The platforms will begin testing the service in Australia and New Zealand.

February 19, 2023, 10:55 PM

Meta, the parent company of Facebook and Instagram, announced a new paid subscription for its platforms on Sunday, which, among other features, would allow users to pay for a verified account.

Meta CEO Mark Zuckerberg announced the service, dubbed "Meta Verified," in a Sunday morning Facebook post and said the move is about "increasing authenticity and security across our services."

Zuckerberg added that the service would cost users who subscribe via an internet browser $11.99, or $14.99 if purchased through a Meta iOS app.

The news comes as social media companies seek to cut costs and increase revenue, with several others, such as Telegram, Snapchat and Twitter, launching their own services with varying features.

Meta released its third consecutive quarter of revenue declines this month and laid off 11,000 employees — 13% of its workforce — in November to become "a leaner and more efficient company," Zuckerberg said.

In addition to a blue verification badge on profiles, Meta said the service would also offer "extra impersonation protection" for subscribers, direct access to a live support agent for account issues and increased reach and visibility on the platform.

Subscribers must also submit a government ID that matches their profile name and photo, be at least 18 years old and have a prior posting history.

In this Jan. 31, 2022, file photo, signage is shown in front of Meta Platforms headquarters in Menlo Park, Calif.
Bloomberg via Getty Images, FILE

Meta's announcement follows a plan by Twitter CEO Elon Musk to offer a similar service called Twitter Blue, which allows users to pay for a verification check and will eventually prioritize tweets from verified users in comments and searches. Musk also promised to phase out Twitter's previous verification system, which required users to be notable.

However, Twitter Blue's rollout became overwhelmed by a wave of imposter accounts that forced the company to temporarily pull the verification feature down.

It was relaunched a few weeks later, with Twitter ultimately preventing users from changing aspects of their profile or face losing their verification checks to stamp out impersonators.
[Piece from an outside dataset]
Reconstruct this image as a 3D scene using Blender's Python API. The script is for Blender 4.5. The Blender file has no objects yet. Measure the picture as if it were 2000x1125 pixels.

Twitter Blue does not require users to submit a government ID to become verified.

New subscribers to Meta Verified will also be unable to change any profile details, like the picture, name and username, "without going through the Meta Verified subscription and verifications application process again."

Meta said there will be "no changes to accounts on Instagram and Facebook that are already verified based on prior requirements, including authenticity and notability."

The new service begins launching this week with a gradual test to "learn what's most valuable" before a global launch.

"We'll be rolling out in Australia and New Zealand this week," Zuckerberg said, "and more countries soon."